***** SUPPLIED DATA
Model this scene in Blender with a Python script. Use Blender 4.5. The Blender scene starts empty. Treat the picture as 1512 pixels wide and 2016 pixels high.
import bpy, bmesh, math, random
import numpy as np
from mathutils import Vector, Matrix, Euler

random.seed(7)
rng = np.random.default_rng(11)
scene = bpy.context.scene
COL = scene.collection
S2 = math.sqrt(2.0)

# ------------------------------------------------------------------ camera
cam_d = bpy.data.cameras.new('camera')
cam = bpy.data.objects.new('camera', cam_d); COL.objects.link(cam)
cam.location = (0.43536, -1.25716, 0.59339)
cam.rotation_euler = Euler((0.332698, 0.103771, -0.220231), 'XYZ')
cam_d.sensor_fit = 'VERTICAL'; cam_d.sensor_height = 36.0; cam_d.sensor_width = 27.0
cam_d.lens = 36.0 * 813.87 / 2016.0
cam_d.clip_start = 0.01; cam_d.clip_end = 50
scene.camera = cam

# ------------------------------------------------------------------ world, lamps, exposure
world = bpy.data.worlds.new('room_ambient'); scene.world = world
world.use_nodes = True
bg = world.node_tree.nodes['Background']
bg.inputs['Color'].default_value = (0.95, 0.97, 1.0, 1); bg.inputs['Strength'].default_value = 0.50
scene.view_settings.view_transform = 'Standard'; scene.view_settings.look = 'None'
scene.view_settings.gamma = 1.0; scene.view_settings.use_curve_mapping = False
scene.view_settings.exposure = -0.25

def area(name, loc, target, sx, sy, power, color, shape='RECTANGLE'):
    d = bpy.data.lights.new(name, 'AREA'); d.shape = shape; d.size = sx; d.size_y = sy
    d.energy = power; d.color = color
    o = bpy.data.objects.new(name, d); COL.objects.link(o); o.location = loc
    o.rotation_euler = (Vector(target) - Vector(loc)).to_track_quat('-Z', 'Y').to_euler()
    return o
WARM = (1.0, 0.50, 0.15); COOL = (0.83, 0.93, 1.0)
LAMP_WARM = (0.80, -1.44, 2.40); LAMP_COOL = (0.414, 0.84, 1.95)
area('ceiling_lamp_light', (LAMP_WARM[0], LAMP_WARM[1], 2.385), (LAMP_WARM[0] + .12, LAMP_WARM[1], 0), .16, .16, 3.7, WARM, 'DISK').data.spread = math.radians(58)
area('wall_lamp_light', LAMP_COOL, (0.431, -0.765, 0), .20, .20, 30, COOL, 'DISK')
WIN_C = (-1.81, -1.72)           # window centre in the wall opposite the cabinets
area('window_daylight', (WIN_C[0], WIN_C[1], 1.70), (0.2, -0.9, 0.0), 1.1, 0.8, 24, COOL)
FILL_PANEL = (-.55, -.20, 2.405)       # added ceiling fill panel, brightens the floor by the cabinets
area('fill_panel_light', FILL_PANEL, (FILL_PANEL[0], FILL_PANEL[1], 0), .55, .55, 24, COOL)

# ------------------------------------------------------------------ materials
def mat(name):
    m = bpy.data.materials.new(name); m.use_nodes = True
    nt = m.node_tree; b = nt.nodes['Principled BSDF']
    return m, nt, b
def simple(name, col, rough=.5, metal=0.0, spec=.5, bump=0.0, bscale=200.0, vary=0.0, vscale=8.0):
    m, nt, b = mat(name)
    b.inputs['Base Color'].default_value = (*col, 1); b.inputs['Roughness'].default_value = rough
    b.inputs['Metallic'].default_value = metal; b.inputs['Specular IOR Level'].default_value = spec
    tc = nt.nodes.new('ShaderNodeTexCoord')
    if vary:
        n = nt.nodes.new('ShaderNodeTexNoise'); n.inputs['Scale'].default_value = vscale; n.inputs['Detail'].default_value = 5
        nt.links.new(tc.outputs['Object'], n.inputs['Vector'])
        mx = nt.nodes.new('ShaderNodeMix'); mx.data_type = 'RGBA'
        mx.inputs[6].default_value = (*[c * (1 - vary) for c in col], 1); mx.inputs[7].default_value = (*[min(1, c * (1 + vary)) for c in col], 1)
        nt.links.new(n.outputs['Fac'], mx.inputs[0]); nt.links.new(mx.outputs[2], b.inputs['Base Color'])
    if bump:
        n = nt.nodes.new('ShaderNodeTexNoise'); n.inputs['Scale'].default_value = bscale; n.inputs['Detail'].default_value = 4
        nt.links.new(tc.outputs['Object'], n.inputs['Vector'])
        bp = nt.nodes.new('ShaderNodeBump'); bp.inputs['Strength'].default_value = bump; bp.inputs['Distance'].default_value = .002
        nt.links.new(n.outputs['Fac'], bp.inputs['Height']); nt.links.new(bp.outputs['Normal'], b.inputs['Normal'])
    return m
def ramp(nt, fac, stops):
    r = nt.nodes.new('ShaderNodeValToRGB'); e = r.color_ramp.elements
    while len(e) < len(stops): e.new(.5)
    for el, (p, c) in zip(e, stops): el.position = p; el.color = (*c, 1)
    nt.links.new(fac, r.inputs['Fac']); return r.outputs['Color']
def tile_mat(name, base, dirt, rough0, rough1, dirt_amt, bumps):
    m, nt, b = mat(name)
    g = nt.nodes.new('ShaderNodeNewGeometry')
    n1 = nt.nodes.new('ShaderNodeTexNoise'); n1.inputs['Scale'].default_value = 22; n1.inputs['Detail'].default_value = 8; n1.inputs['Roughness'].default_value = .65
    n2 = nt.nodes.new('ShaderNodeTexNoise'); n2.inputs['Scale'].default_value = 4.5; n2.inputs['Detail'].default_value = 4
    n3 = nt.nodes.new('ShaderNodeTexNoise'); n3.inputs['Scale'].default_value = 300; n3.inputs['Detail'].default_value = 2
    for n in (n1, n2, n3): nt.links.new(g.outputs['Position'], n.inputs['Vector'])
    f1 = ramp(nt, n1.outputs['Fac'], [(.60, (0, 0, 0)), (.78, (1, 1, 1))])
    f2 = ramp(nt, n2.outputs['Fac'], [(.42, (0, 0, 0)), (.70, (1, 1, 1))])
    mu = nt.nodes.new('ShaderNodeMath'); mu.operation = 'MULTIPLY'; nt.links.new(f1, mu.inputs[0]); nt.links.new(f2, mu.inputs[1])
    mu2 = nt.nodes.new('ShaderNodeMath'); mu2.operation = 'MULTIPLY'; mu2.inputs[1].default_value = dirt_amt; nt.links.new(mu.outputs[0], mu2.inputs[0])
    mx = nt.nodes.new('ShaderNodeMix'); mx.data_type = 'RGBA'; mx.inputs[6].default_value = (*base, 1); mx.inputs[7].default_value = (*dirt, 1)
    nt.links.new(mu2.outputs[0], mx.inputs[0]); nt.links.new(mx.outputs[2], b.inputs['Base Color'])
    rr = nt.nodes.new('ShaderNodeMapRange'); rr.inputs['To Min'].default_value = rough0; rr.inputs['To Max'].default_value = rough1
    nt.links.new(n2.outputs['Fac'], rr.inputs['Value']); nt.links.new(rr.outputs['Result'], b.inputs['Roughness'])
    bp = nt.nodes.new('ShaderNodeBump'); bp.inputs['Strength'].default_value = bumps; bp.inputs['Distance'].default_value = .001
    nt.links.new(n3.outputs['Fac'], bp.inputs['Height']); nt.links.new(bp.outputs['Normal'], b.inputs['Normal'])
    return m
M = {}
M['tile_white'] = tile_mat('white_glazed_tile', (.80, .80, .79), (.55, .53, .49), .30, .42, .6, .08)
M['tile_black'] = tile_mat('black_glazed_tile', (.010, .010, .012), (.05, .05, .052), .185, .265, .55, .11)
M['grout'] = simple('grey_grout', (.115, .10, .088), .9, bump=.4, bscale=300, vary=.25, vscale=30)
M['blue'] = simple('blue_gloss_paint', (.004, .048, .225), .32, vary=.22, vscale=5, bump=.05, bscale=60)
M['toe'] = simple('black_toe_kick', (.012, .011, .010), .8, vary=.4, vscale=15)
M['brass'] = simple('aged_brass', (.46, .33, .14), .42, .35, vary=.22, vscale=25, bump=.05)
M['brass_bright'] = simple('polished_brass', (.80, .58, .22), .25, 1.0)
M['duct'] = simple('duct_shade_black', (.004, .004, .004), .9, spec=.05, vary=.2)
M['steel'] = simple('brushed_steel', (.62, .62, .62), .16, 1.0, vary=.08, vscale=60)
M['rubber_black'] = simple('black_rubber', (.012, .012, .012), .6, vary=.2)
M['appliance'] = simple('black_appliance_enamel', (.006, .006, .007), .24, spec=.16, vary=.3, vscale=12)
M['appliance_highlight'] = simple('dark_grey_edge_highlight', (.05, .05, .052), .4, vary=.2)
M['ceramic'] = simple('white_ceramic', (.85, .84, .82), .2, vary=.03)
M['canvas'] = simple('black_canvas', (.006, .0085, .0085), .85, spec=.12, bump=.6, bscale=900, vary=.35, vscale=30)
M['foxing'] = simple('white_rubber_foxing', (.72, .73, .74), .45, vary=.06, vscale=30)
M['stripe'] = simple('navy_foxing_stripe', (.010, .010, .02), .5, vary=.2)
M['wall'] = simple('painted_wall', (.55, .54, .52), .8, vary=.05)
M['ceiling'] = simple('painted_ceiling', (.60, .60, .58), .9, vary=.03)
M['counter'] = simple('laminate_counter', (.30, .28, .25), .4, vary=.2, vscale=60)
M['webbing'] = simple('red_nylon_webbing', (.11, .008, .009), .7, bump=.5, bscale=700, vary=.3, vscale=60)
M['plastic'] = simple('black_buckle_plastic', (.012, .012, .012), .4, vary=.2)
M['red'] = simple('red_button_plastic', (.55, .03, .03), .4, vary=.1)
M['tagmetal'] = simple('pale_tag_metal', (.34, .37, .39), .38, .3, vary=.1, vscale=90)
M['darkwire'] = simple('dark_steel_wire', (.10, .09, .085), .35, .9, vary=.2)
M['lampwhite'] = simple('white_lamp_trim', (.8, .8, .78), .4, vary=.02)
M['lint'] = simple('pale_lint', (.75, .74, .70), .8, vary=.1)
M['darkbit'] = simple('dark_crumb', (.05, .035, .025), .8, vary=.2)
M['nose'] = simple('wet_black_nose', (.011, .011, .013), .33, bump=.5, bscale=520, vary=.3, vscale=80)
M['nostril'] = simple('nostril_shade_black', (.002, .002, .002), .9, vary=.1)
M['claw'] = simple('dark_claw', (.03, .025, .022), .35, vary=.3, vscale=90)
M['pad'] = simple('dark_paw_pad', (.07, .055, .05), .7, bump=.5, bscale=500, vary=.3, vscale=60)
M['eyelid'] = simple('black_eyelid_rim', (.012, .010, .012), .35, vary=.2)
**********
• THE PROBLEM
Take the lines above from the first through the one containing "S2 = math.sqrt(2.0)" and reproduce them exactly; include nothing else.

• FINAL ANSWER
Model this scene in Blender with a Python script. Use Blender 4.5. The Blender scene starts empty. Treat the picture as 1512 pixels wide and 2016 pixels high.
import bpy, bmesh, math, random
import numpy as np
from mathutils import Vector, Matrix, Euler

random.seed(7)
rng = np.random.default_rng(11)
scene = bpy.context.scene
COL = scene.collection
S2 = math.sqrt(2.0)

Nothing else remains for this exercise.